**** STORED ROWS ****

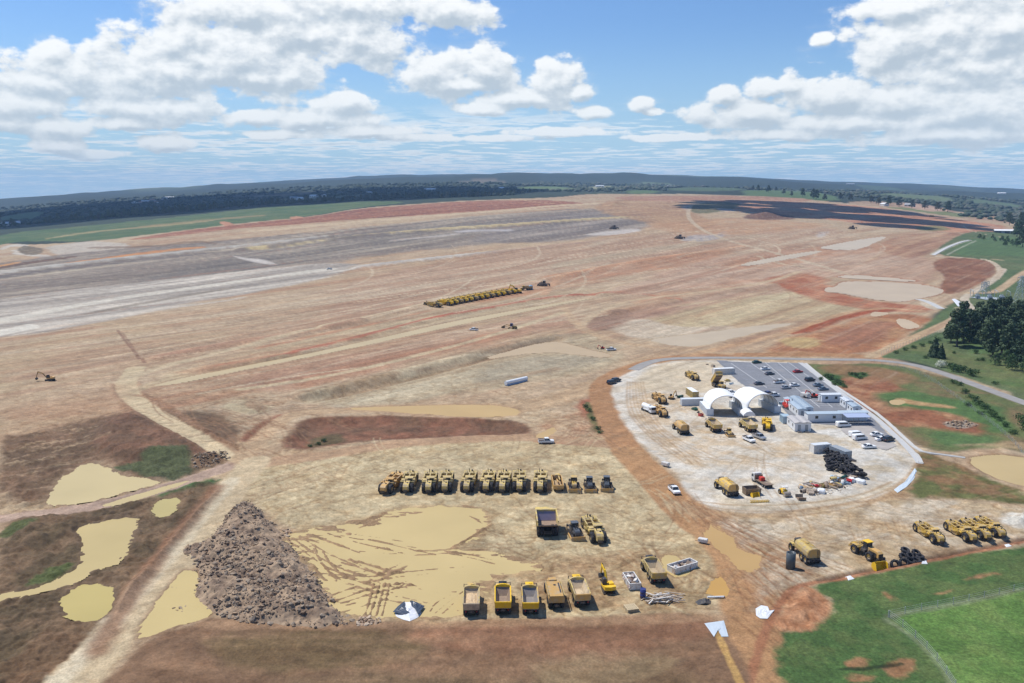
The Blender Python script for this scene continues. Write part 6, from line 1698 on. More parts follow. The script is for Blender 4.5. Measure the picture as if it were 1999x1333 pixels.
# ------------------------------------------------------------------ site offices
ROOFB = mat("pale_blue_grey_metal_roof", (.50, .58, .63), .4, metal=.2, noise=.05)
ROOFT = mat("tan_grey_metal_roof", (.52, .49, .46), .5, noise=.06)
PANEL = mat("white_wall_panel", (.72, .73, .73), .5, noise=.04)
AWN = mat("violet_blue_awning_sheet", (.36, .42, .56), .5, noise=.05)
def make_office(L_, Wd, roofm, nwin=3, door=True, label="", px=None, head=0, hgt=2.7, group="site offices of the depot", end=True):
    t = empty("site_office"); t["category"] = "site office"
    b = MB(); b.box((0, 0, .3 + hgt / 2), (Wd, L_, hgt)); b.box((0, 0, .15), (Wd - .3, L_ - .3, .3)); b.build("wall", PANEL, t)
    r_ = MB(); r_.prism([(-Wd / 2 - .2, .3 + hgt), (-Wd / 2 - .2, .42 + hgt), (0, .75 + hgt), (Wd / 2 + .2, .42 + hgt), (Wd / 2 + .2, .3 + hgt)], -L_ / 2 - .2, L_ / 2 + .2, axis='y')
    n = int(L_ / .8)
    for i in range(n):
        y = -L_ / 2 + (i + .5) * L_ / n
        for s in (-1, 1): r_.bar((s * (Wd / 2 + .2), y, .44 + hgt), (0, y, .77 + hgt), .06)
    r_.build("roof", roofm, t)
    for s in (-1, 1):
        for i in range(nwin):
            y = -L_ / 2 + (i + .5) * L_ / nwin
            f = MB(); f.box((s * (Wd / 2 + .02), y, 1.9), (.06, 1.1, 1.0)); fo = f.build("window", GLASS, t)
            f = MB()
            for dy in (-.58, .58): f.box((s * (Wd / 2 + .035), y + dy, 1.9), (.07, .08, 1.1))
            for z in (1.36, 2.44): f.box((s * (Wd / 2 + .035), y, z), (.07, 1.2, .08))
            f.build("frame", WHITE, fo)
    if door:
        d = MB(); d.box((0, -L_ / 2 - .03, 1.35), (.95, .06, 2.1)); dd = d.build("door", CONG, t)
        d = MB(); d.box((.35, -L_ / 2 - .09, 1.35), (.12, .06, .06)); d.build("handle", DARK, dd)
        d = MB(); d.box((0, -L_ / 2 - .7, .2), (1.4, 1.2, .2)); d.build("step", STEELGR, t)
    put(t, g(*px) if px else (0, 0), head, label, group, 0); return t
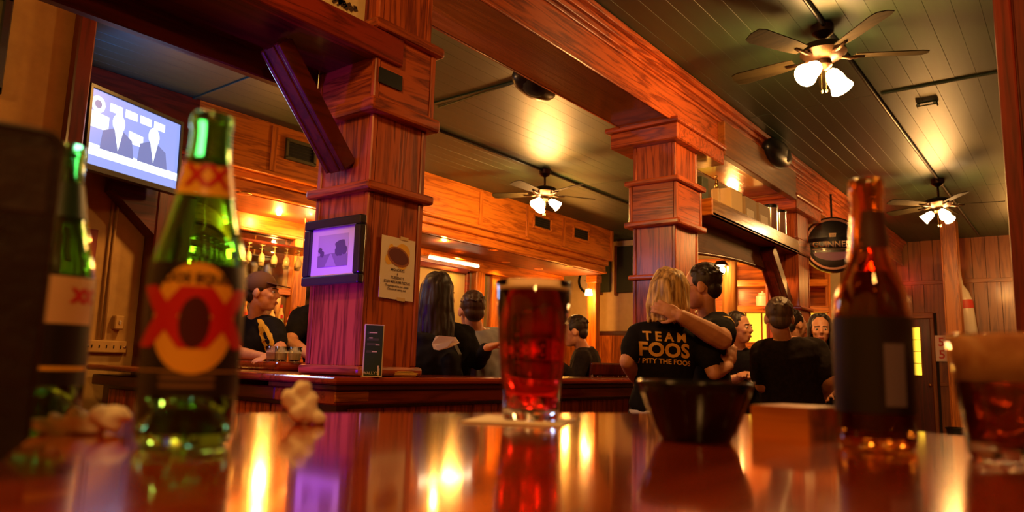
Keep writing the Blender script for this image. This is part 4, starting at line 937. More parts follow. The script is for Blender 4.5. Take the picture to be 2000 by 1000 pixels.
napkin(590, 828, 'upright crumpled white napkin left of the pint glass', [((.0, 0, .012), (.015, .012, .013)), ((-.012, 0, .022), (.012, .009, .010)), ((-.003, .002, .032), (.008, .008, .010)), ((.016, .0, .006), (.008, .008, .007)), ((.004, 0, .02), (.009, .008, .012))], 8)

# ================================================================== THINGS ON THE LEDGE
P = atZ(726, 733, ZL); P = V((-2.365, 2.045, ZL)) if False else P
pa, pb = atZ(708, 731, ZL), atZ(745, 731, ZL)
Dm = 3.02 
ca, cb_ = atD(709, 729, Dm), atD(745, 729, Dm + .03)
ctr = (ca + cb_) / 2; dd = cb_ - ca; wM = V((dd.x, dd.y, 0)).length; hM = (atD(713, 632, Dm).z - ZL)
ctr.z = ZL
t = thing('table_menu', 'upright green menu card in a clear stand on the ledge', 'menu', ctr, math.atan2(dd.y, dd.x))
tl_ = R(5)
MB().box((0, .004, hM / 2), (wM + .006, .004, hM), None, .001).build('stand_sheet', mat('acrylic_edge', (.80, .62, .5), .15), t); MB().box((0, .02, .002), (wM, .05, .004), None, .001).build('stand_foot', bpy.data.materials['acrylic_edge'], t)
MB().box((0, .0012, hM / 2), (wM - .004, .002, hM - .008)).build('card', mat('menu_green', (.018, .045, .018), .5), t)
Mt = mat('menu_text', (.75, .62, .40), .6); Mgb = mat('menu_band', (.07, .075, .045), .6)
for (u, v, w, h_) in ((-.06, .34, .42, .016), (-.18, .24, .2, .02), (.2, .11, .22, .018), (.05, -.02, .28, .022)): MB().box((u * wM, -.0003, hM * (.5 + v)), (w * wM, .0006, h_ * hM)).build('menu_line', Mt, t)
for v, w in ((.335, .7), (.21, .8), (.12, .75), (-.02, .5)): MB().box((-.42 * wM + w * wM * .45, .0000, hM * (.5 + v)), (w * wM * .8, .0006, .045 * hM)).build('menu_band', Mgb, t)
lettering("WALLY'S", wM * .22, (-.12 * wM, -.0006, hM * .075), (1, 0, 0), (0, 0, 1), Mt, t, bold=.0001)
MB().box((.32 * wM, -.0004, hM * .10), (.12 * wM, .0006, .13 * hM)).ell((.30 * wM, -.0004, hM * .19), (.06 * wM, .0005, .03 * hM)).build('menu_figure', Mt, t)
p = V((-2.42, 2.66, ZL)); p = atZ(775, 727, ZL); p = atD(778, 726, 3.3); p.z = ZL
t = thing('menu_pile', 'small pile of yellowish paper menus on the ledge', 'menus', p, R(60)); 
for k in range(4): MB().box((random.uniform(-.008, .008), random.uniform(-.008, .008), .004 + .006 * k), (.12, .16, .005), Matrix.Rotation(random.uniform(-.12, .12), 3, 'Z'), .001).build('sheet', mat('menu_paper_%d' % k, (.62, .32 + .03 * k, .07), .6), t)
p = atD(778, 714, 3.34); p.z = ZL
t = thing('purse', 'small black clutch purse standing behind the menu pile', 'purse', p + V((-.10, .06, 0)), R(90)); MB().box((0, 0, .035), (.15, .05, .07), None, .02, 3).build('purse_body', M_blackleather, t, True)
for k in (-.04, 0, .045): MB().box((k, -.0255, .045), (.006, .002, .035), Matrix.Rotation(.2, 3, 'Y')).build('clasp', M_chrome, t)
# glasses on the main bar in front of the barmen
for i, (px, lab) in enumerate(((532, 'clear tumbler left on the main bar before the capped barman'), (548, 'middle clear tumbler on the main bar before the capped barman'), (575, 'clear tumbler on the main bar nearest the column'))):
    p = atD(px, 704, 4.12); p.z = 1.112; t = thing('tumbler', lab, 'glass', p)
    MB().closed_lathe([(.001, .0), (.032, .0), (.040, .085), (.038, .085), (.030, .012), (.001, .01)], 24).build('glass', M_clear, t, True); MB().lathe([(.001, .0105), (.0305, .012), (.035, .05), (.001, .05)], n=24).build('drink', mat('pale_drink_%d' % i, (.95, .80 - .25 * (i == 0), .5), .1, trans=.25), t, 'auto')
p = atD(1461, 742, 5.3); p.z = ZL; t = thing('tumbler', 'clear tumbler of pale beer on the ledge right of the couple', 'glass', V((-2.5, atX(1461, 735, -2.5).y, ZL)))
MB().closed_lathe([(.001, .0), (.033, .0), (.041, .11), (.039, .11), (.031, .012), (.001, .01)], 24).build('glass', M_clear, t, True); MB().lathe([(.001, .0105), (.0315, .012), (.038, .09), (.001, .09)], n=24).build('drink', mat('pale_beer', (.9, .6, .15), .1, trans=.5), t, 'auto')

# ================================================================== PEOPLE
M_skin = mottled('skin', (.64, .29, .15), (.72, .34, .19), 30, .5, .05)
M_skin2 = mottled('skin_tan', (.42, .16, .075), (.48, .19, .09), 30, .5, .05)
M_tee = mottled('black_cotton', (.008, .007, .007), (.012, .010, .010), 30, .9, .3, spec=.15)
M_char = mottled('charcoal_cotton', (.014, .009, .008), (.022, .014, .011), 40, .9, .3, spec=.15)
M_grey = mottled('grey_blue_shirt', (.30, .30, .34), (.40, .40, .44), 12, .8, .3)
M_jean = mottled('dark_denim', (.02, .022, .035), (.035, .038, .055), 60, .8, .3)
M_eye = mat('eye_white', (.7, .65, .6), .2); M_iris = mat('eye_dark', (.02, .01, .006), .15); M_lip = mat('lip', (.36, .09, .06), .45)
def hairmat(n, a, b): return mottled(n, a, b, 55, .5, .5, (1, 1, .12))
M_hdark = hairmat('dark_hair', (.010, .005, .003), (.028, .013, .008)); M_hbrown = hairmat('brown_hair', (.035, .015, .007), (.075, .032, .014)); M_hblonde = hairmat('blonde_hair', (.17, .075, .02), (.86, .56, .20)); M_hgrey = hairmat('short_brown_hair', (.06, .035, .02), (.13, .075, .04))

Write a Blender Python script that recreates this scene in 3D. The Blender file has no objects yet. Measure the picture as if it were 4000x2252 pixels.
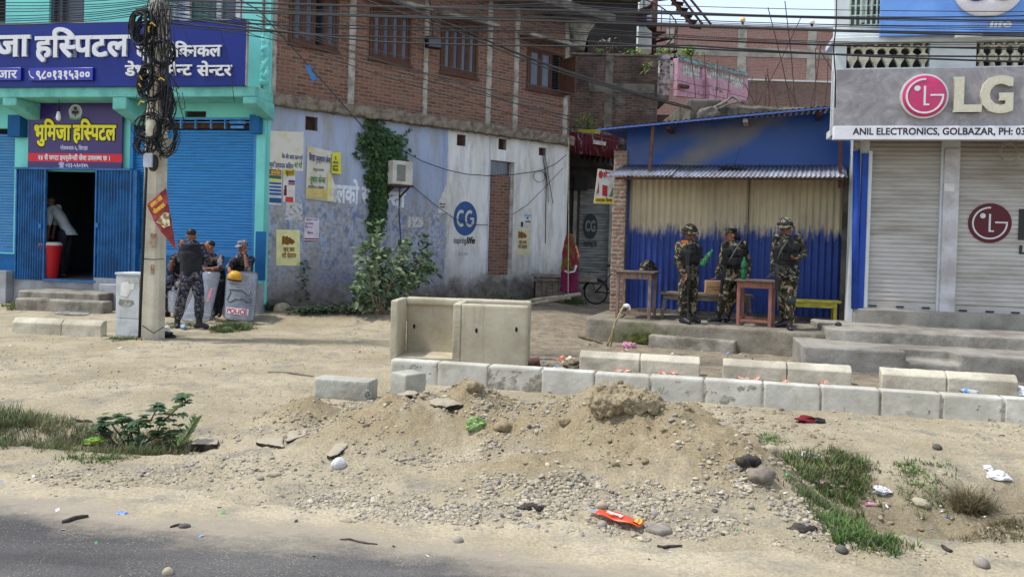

****

▸ WORK TO DO
Of the entries above, repeat exactly the lines from the line with "Keep writing the" through the line with "napkin(590, 828, 'upright", both of them included.

▸ RIGHT ANSWER
Keep writing the Blender script for this image. This is part 4, starting at line 937. More parts follow. The script is for Blender 4.5. Take the picture to be 2000 by 1000 pixels.
napkin(590, 828, 'upright crumpled white napkin left of the pint glass', [((.0, 0, .012), (.015, .012, .013)), ((-.012, 0, .022), (.012, .009, .010)), ((-.003, .002, .032), (.008, .008, .010)), ((.016, .0, .006), (.008, .008, .007)), ((.004, 0, .02), (.009, .008, .012))], 8)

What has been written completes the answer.